L’elezione
di Mattarella porta all’attenzione dell’opinione pubblica il tema politico e,
direi, civile ed etico, dell’importanza del ruolo assunto dal cattolicesimo democratico
nei confronti di questo Paese. Una cultura profondamente attenta ai valori della
Costituzione italiana e che ha avuto anche, sul versante ecclesiale, un
notevole effetto persuasivo in quella ventata riformatrice che fu il Concilio
Vaticano II. Ma una cultura che è stata devastata e mortificata, allo stesso
modo, dal ventennio berlusconiano e da una non felice congiuntura
storico-politico-ecclesiale che ha messo in simbiosi il potere berlusconiano
con il duo, allora dominante, Wojtyla-Ruini.
Il
bene comune? Parola da dimenticare, adatta ai convegni nostalgici. Lo stato sociale,
il welfare? E che ci importa. La democrazia sostanziale? Meglio le passerelle
dove fanno lustro l’estetica del falso (spesso in bilancio). La Chiesa? All’assalto
del mondo, in difesa (solo nominalmente) della famiglia e dei suoi valori irrinunciabili,
e data in pasto per lunghi anni ai movimenti ecclesiali, gli unici in grado di controllare,
con la leadership dei fondatori, democrazia ecclesiale e adattabilità alle
diverse esigenze di politica ecclesiale.
Eppure,
nonostante tutto, l’idea che la democrazia faccia rima con eguaglianza e
diritti, oltre che con libertà e garanzia, ha continuato, in silenzio, ad appassionare
giovani e cittadini qualunque, grazie anche al merito di un’associazione ecclesiale
come l’Azione cattolica, l’unica in questi anni ad aver continuato a investire
sulla formazione delle coscienze e su un’idea di democrazia che avvicinasse
vangelo e vita. Ovviamente, anche l’Azione cattolica, messa ai margini per lungo tempo dal
dibattito politico ed ecclesiale…
Sono
stati anni difficili. Le parrocchie chiuse al dialogo e a un discorso inclusivo
con le varie realtà territoriali ed ecclesiali, i parroci paurosi del potere
dominante, la Chiesa alla fine quasi schiava dell’effimero e della mediazione
temporale con il potere, la politica asfittica che raramente ha saputo coniugare
le istanze più alte della Costituzione con le scelte degli uomini, dei
parlamentari e dei governanti. Insomma, un disastro. Ma, sotto sotto, come il
seme evangelico che muore e porta frutto, la pianta ha saputo germogliare e prendere
vita.
La
lunga transizione italiana verso la modernità e la compiutezza democratica ha
avuto, dunque, anni difficili. Mi ricordo quando, da ragazzo, andavo a tutti
gli appuntamenti estivi di Brentonico della Rosa Bianca e a quelli della Lega democratica
seguendo il mio maestro Paolo Giuntella (che ora, giustamente, starà brindando
in paradiso con Vittorio Bachelet, Roberto Rufffilli e Pietro Scoppola). Sembravamo
dei marziani, perché poi, nell’atto di attualizzare i nostri sforzi e le cose
apprese nei territori di appartenenza (quartiere, parrocchia, partito, scuola,
università…), eravamo ghettizzati e messi in un angolo. Però, poi, quella stagione ha messo radici nelle nostre vite, nelle famiglie, nelle relazioni.
Oggi,
per una straordinaria congiuntura civile, politica ed ecclesiale (c’è anche
papa Francesco, a quanto pare…) il cattolicesimo democratico torna a essere una
cultura “a servizio” dell’Italia. Una possibilità di futuro diverso per il nostro
Paese dovuto anche all’abilità di Matteo Renzi, così (apparentemente) lontano,
anche fisicamente, dai fondatori storici del cattolicesimo democratico.
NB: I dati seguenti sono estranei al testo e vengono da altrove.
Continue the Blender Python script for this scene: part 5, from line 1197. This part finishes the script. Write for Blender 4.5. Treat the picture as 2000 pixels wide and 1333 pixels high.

Ma qui, sta la sfida prossima. Gli anni sono passati e anche il cattolicesimo
democratico può essere oggi, ancor di più, con i suoi morti ammazzati dal
terrorismo e dalla mafia e con le sue intelligenze messe da parte dal potere
dominante e da carriere facili, l’architrave di una idea di democrazia che,
insieme ai diritti e alle libertà personali, riconosce nell’Altro una
possibilità di crescita democratica.
E
bisogna riconoscere che chi, anche all’interno di questa cultura, non ha saputo
riconoscere in tempo il cambiamento impersonificato da Matteo Renzi, ha forse
peccato di superbia intellettiva (questa sì, un po’ il vizio di alcuni catto
democratici…).
Oggi
è tempo nuovo. Per il Paese, e per la cultura cattolico democratica. L’elezione
di Mattarella dimostra che i tempi nuovi della politica possono andare
d’accordo con una storia che ci riguarda tutti e che ha dato vita a
Costituzione e Concilio.
Mi
sembra già questo un’ottima notizia.